PDN Photo of the Day: "Light on Noir"


"Untitled (Film Noir #1401)," 2011. © Bill Armstrong/Courtesy Los Angeles County Museum of Art


"Classic film noir movies gave us more than memorable hardboiled detectives and sexy femme fatales. The visual style of film noir—gritty shadows, low-key lighting, tilted horizon lines—has influenced many visual arts, from television and video games to advertising. To celebrate this influence, The Skirball Cultural Center in Los Angeles has teamed up with the Academy of Motion Picture Arts and Sciences to present “The Noir Effect,” an exhibition examining the influence of film noir on contemporary photography and other media.
The show includes work by Cindy Sherman, who mimics stills from film noir in some of her selfportraits, and Bill Armstrong, whose “Film Noir” series is characterized by deeply saturated colors and abstract shapes, yet manages to capture the ominous mood of film noir.

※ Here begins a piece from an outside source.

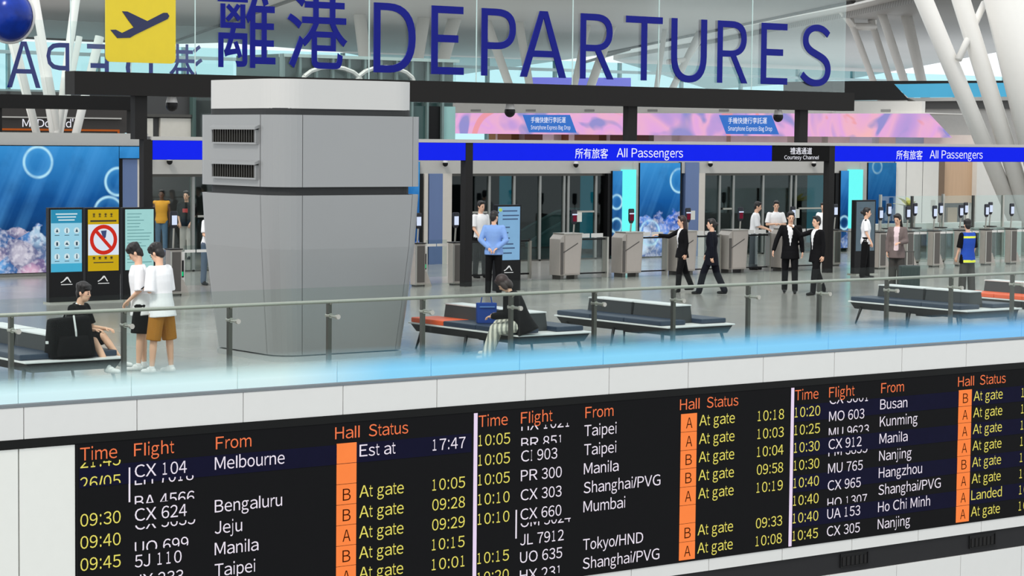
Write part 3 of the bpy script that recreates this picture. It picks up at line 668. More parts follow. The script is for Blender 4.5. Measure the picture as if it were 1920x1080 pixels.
# --- digital totems
def totem(label, x0_, x1_, Y, h, zs, scr, kind):
    t = thing('info_totem', label, 'information screen', ((x0_+x1_)/2, Y, 0))
    bx('base_plate', STEEL, x0_-.03, x1_+.03, Y-.1, Y+.22, 0, .03, t)
    bx('cabinet', BLACK, x0_, x1_, Y, Y+.14, .03, h, t, bev=.008)
    m = .04; s = bx('screen', scr, x0_+m, x1_-m, Y-.008, Y+.002, zs, h-m, t)
    cx = (x0_+x1_)/2; zl = zs*.72; w = .13
    lg = MB()
    P = [(cx-w, zl-.05), (cx-.05, zl+.035), (cx+.0, zl+.0), (cx+.05, zl+.06), (cx+w, zl-.05), (cx+w-.045, zl-.05), (cx+.05, zl+.02), (cx+.01, zl-.03), (cx-.05, zl-.005), (cx-w+.03, zl-.05)]
    MB().prism([(cx-w, zl-.03), (cx-w*.55, zl+.0), (cx, zl+.075), (cx+.03, zl+.075), (cx+w*.8, zl-.04), (cx+w*.62, zl-.04), (cx+.02, zl+.045), (cx-w*.35, zl-.005), (cx-w*.9, zl-.045)], Y-.008, Y).box(cx-w*.9, cx+w, Y-.006, Y, zl-.085, zl-.07).build('logo', mat('logo white', (226, 226, 226), .5), t)
    return t, s, x0_+m, x1_-m, zs, h-m
TYT = 41.75
_tx = [at(q_, 480, TYT).x for q_ in (92, 156.5, 161.5, 225.5, 231.5, 291)]
INK = mat('screen ink', (30, 60, 78), .6); PALE = mat('screen white', (214, 236, 242), emit=.9, var=.02)
t, s, a, b, z0_, z1_ = totem('black totem with pale blue screen of nine small icons, leftmost of three', _tx[0], _tx[1], TYT, 1.92, .63, mat('screen pale blue', (150, 205, 226), emit=1, var=.03), 0)
bx('screen_header', mat('screen teal', (48, 140, 176), emit=1, var=.03), a, b, TYT-.012, TYT-.008, z1_-.27, z1_, s); bx('screen_footer', mat('screen teal2', (70, 170, 205), emit=1, var=.03), a, b, TYT-.012, TYT-.008, z0_, z0_+.17, s)
for k in range(3): bx('print_line', PALE, a+.1+.03*k, b-.1-.03*k, TYT-.015, TYT-.012, z1_-.1-k*.06, z1_-.075-k*.06, s)
for i in range(3):
    for j in range(3):
        cx = a+.13+i*.215; cz = z1_-.42-j*.26
        MB().cyl((cx, TYT-.012, cz), (cx, TYT-.008, cz), .062, n=16).build('icon_disc', PALE, s)
        sh = [[(-.03, -.03), (.03, -.03), (.0, .04)], [(-.02, -.04), (.02, -.04), (.02, .03), (-.02, .03)], [(-.012, -.045), (.012, -.045), (.008, .045), (-.008, .045)], [(-.04, -.02), (.04, -.03), (.0, .03)]][(i*2+j) % 4]
        MB().prism([(cx+u, cz+v) for u, v in sh], TYT-.016, TYT-.012).build('icon_mark', INK, s); bx('print_line', INK, cx-.05, cx+.05, TYT-.011, TYT-.008, cz-.1, cz-.088, s)
t, s, a, b, z0_, z1_ = totem('black totem with yellow screen and red prohibition ring, middle of three', _tx[2], _tx[3], TYT, 1.915, .63, mat('screen yellow', (196, 164, 28), emit=1, var=.03), 0)
bx('screen_field', mat('screen pale grey', (214, 226, 238), emit=1, var=.02), a, b, TYT-.012, TYT-.008, z0_+.32, z1_-.3, s)
IK2 = mat('screen brown ink', (44, 38, 16), .6)
for zc, hh in ((z1_-.115, .075), (z0_+.26, .05)):
    for i in range(4): MB().box(a+.13+i*.13-.03, a+.13+i*.13+.03, TYT-.012, TYT-.008, zc-hh/2, zc-hh/2+.012).box(a+.13+i*.13-.03, a+.13+i*.13+.03, TYT-.012, TYT-.008, zc+.0, zc+.014).box(a+.13+i*.13-.008, a+.13+i*.13+.008, TYT-.012, TYT-.008, zc-hh/2, zc+hh/2).box(a+.13+i*.13-.028, a+.13+i*.13+.028, TYT-.012, TYT-.008, zc+hh/2-.012, zc+hh/2).build('print_glyph', IK2, s)
bx('print_line', IK2, a+.05, b-.05, TYT-.012, TYT-.008, z1_-.25, z1_-.215, s); bx('print_line', IK2, a+.12, b-.12, TYT-.012, TYT-.008, z0_+.16, z0_+.18, s)
RED = mat('screen red', (206, 48, 36), emit=.95, var=.03); cx, cz = (a+b)/2, (z0_+.32+z1_-.3)/2
ro = []; n = 32
mb = MB(); vo = [(cx+.305*cos(2*pi*i/n), TYT-.016, cz+.305*sin(2*pi*i/n)) for i in range(n)]; vi = [(cx+.225*cos(2*pi*i/n), TYT-.016, cz+.225*sin(2*pi*i/n)) for i in range(n)]
mb.add(vo+vi, [(i, (i+1) % n, n+(i+1) % n, n+i) for i in range(n)]); d_ = .707
mb.add([(cx-.19-.02, TYT-.016, cz+.19-.02), (cx-.19+.03, TYT-.016, cz+.19+.03), (cx+.19+.02, TYT-.016, cz-.19+.02), (cx+.19-.03, TYT-.016, cz-.19-.03)], [(0, 1, 2, 3)]); mb.build('prohibition_ring', RED, s)
MB().prism([(cx-.06, cz+.18), (cx+.07, cz+.19), (cx+.05, cz+.05), (cx+.0, cz-.0), (cx-.02, cz+.06)], TYT-.0145, TYT-.012).build('pictogram', mat('screen navy', (40, 60, 110), .6), s)
t, s, a, b, z0_, z1_ = totem('black totem with pale green screen of text lines, rightmost of three', _tx[4], _tx[5], TYT, 1.91, .63, mat('screen pale green', (158, 208, 206), emit=1, var=.05), 0)
for k in range(16):
    w = random.uniform(.25, .58); bx('print_line', mat('screen dim ink', (96, 148, 150), .6), a+.04, a+.04+w, TYT-.012, TYT-.008, z1_-.1-k*.066, z1_-.085-k*.066, s)
Y2 = 40.1
t, s, a, b, z0_, z1_ = totem('black totem with blue text screen behind the man in blue shirt', 29.68, 30.36, Y2, 1.93, .71, mat('screen sky blue', (128, 172, 208), emit=1, var=.06), 0)
for k, (z, w) in enumerate(((1.78, .4), (1.68, .45), (1.6, .42), (1.42, .2), (1.3, .16), (1.18, .2), (1.05, .3), (.96, .34), (.85, .26))):
    bx('print_line', mat('screen slate ink', (58, 84, 120), .6), a+.12, a+.12+w, Y2-.012, Y2-.008, z, z+.03, s)
MB().ell((a+.06, Y2-.008, 1.82), (.05, .004, .04), 10, 6).build('print_mark', mat('screen green mark', (170, 200, 90), .6), s)
Y3 = 41.0
t, s, a, b, z0_, z1_ = totem('grey screened totem behind the woman guard at the right', 41.72, 42.46, Y3, 1.91, .61, mat('screen grey', (92, 108, 118), emit=1, var=.12), 0)
for k in range(6): bx('print_line', mat('screen grey ink', (70, 84, 96), .6), a+.12, a+.5, Y3-.012, Y3-.008, 1.7-k*.09, 1.72-k*.09, s)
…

Ronald Corbin captures black-and-white scenes of rain-soaked sidewalks and neon lights that look like they came right out of the movies of the 1940s, but were shot in the 1990s. Other artists in the show include Ed Ruscha, Jane O’Neal and Helen Gardner." 

—Holly Stuart Hughes

The Noir Effect” runs through March 1, 2015 at The Skirball Cultural Center in Los Angeles.